But it makes it free to use public transport on top of that: it encourages people to use it for more than commutes (improving traffic in turn), which makes sense because commutes are peak utilisation time, the rolling stock is under utilized at every other time.
Have you tried using the subway during rush hour to get home in NYC? If you’re going in the same general direction as everyone else, it was already packed long before congestion pricing. The MTA is 50 billion+ in debt, and it will cost billions more to add capacity over decades.
That seems doubtful but possible since fares of public transit tend to run at a loss.
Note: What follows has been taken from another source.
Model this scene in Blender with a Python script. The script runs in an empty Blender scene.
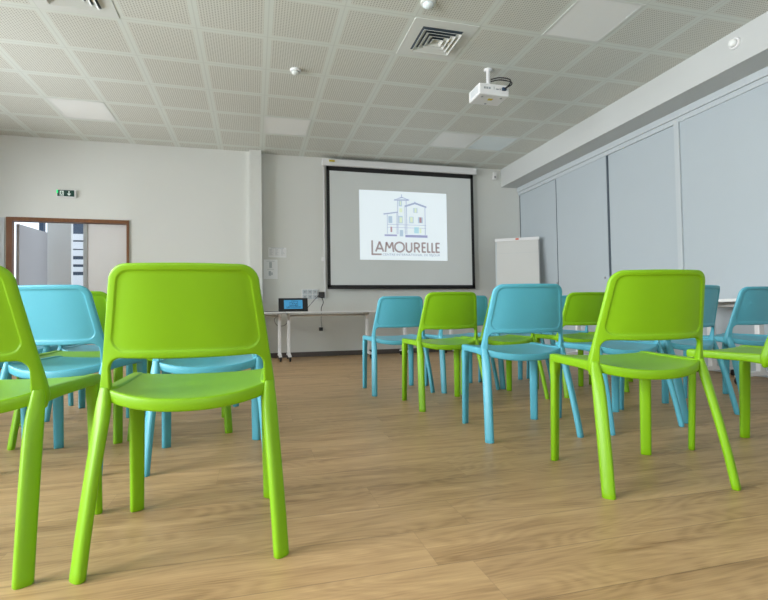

Most public transit just offloaded the cost on poor who must drive to less accessible and less wealthy unserviced areas as collected tax expenditures from their checks.
Your mind is going to be blown when you find out how much it costs to own and operate a car, not to mention how much it costs in terms of time to commute back and forth.
Sure, you have to pay for public road parasitism by pedestrian, public transit on roads funded partially by fuel taxes, and heavy road destroying vehicles. Not that I blame them, they're taking advantage of incentives offered. Who wouldn't want to bike on a road funded by car owners and then buy goods transported by 18 wheelers that end up destroying the road disproportionately to the point it is small passenger cars that get the biggest squeeze.
It's not dumb to not want to be the sucker, the urban yuppies on transit routes are great at squeezing the working class that way.